United States President, Donald Trump. (Allison Robbert, Getty Images via AFP)
US President Donald Trump has nominated Brent Bozell III as Washington’s new ambassador to South Africa amid a historic diplomatic deep freeze between the two countries.
The nomination is one of many for several diplomatic postings around the world, published on the website of the US Congress.
It followed 10 days after Washington expelled South Africa’s ambassador Ebrahim Rasool after he told a webinar hosted by a local think tank that Trump was trying to create a “supremacist revolution” at home and abroad.
Bozell’s nomination must be confirmed by the US Senate.
He was named by Trump in January to head the US Agency for Global Media, an umbrella agency overseeing government-funded broadcasters including Voice of America and Radio Free Europe.

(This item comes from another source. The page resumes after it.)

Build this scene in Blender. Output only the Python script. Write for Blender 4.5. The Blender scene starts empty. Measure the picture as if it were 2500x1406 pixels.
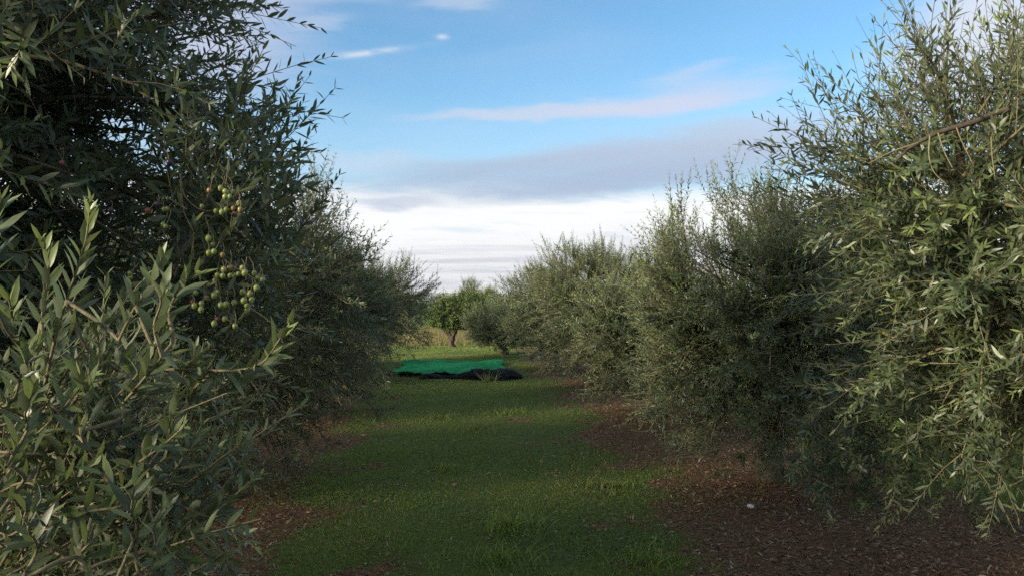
import bpy, math
import numpy as np
from mathutils import Vector, Matrix

SC = bpy.context.scene
COL = SC.collection
R = math.radians

# ------------------------------------------------------------------ camera
FPX = 1962.0                       # focal length in pixels of the 2500 px wide photograph
VPX, HORY = 1095.0, 735.0          # where the lane runs to, where the horizon lies
cam_d = bpy.data.cameras.new("camera")
cam_d.sensor_width = 36.0
cam_d.lens = 36.0 * FPX / 2500.0
cam_d.clip_start = 0.05
cam_d.clip_end = 8000.0
cam = bpy.data.objects.new("camera", cam_d)
COL.objects.link(cam)
YAW = math.atan((1250 - VPX) / FPX)
PITCH = math.atan((HORY - 703) / FPX)
cam.location = (0, 0, 1.65)
cam.rotation_euler = (math.pi / 2 + PITCH, 0, -YAW)
SC.camera = cam
CAMP = np.array((0, 0, 1.65))
FWD = np.array((math.sin(YAW) * math.cos(PITCH), math.cos(YAW) * math.cos(PITCH), math.sin(PITCH)))
RGT = np.array((math.cos(YAW), -math.sin(YAW), 0.0))
UPV = np.cross(RGT, FWD)


def at(px, py, d):
    """the point of the place seen at a photograph pixel, d metres along the view axis"""
    return CAMP + d * (FWD + RGT * (px - 1250) / FPX - UPV * (py - 703) / FPX)


def ground_at(px, py, z=0.0):
    d = FWD + RGT * (px - 1250) / FPX - UPV * (py - 703) / FPX
    return CAMP + d * (z - CAMP[2]) / d[2]


# ------------------------------------------------------------------ world: sky with thin evening cloud, and sun
SUN_EL, SUN_DIR = R(14), np.array((-0.88, -0.47))
SUN_DIR = SUN_DIR / np.linalg.norm(SUN_DIR)
SKY_STRENGTH = 0.105
EXPO = 1.05
world = bpy.data.worlds.new("World")
SC.world = world
world.use_nodes = True
NT = world.node_tree
NT.nodes.clear()


class G:
    """small node-building helper"""
    def __init__(self, nt):
        self.nt = nt

    def new(self, typ, **kw):
        n = self.nt.nodes.new(typ)
        for k, v in kw.items():
            setattr(n, k, v)
        return n

    def put(self, sock, v):
        if v is None:
            return
        if hasattr(v, "is_linked") or hasattr(v, "links"):
            self.nt.links.new(v, sock)
        else:
            if isinstance(v, tuple) and len(v) == 3 and sock.type == 'RGBA':
                v = (*v, 1)
            sock.default_value = v

    def m(self, op, a, b=None, c=None, clamp=False):
        n = self.new("ShaderNodeMath", operation=op)
        n.use_clamp = clamp
        for i, v in enumerate((a, b, c)):
            self.put(n.inputs[i], v)
        return n.outputs[0]

    def xyz(self, x, y, z):
        n = self.new("ShaderNodeCombineXYZ")
        for i, v in enumerate((x, y, z)):
            self.put(n.inputs[i], v)
        return n.outputs[0]

    def noise(self, vec, scale=5, detail=4, rough=0.5, dist=0.0, dims='3D'):
        n = self.new("ShaderNodeTexNoise", noise_dimensions=dims)
        self.put(n.inputs["Vector"], vec)
        n.inputs["Scale"].default_value = scale
        n.inputs["Detail"].default_value = detail
        n.inputs["Roughness"].default_value = rough
        n.inputs["Distortion"].default_value = dist
        return n.outputs[0]

    def ss(self, v, lo, hi, a=0.0, b=1.0):
        n = self.new("ShaderNodeMapRange", interpolation_type='SMOOTHSTEP')
        self.put(n.inputs[0], v)
        for i, x in enumerate((lo, hi, a, b)):
            self.put(n.inputs[i + 1], x)
        return n.outputs[0]

    def mix(self, f, a, b):
        n = self.new("ShaderNodeMix", data_type='RGBA')
        self.put(n.inputs[0], f)
        self.put(n.inputs[6], a)
        self.put(n.inputs[7], b)
        return n.outputs[2]

    def ramp(self, f, stops):
        n = self.new("ShaderNodeValToRGB")
        self.put(n.inputs[0], f)
        cr = n.color_ramp
        while len(cr.elements) < len(stops):
            cr.elements.new(0.5)
        for e, (p, c) in zip(cr.elements, stops):
            e.position = p
            e.color = (*c, 1)
        return n.outputs[0]


g = G(NT)
sky = g.new("ShaderNodeTexSky", sky_type='NISHITA')
sky.sun_disc = False
sky.sun_elevation = SUN_EL
sky.sun_rotation = math.atan2(SUN_DIR[0], SUN_DIR[1])
sky.altitude = 50
sky.air_density = 1.0
sky.dust_density = 0.2
sky.ozone_density = 3.0
tc = g.new("ShaderNodeTexCoord")
sp = g.new("ShaderNodeSeparateXYZ")
g.put(sp.inputs[0], tc.outputs["Generated"])
DX, DY, DZ = sp.outputs
U = g.m('ARCTAN2', DX, DY)                    # azimuth from the lane's axis, radians
V = g.m('ARCSINE', DZ)                        # elevation, radians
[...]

But on Friday Trump signed a decree dismantling the agency “to the maximum extent consistent with applicable law”. His nomination as its chief executive was formally withdrawn on Monday, according to the congressional website.
Bozell is a lifelong conservative activist and founder of the Media Research Centre, which campaigns against what it identifies to be liberal bias in the mainstream media, and has portrayed Trump in particular as the victim of such bias. He also founded a related organisation that seeks to counter liberal influence on American culture.
He was once deeply critical of Trump but shifted his stance in the latter part of his first term as president and claimed that the 2020 presidential election was “stolen” after Trump lost to Joe Biden.
His son Leo Brent Bozell was among about 1 600 Trump supporters charged for storming the US Capitol on 6 January 6 2021. He was pardoned by the president in January.
There was no immediate comment from the department of international relations on Bozell’s nomination.
The former US ambassador to Pretoria Reuben Brigety announced his resignation in November last year, effective from January.
The deputy head of mission Dana Brown took over as acting chargé d’affaires, but resigned from the foreign service at the end of last month.
David Greene, the deputy chief of mission in Abuja, Nigeria, was named as chargé d’affaires, pending the appointment of a new ambassador.
President Cyril Ramaphosa’s office said last week that he would not rush to name a new ambassador to Washington.
Privately, government officials have said he faced a complicated search for a candidate who could prove acceptable to a hostile administration that has demanded “policy change” from South Africa.
In February, Trump signed an executive decree suspending all aid to South Africa after accusing the government of fomenting terrorism, seizing white-owned land and enabling the persecution of the Afrikaner minority.
Ramaphosa’s office last week refuted suggestions by the US state department that the country was working with the Islamic Republic to develop nuclear arms.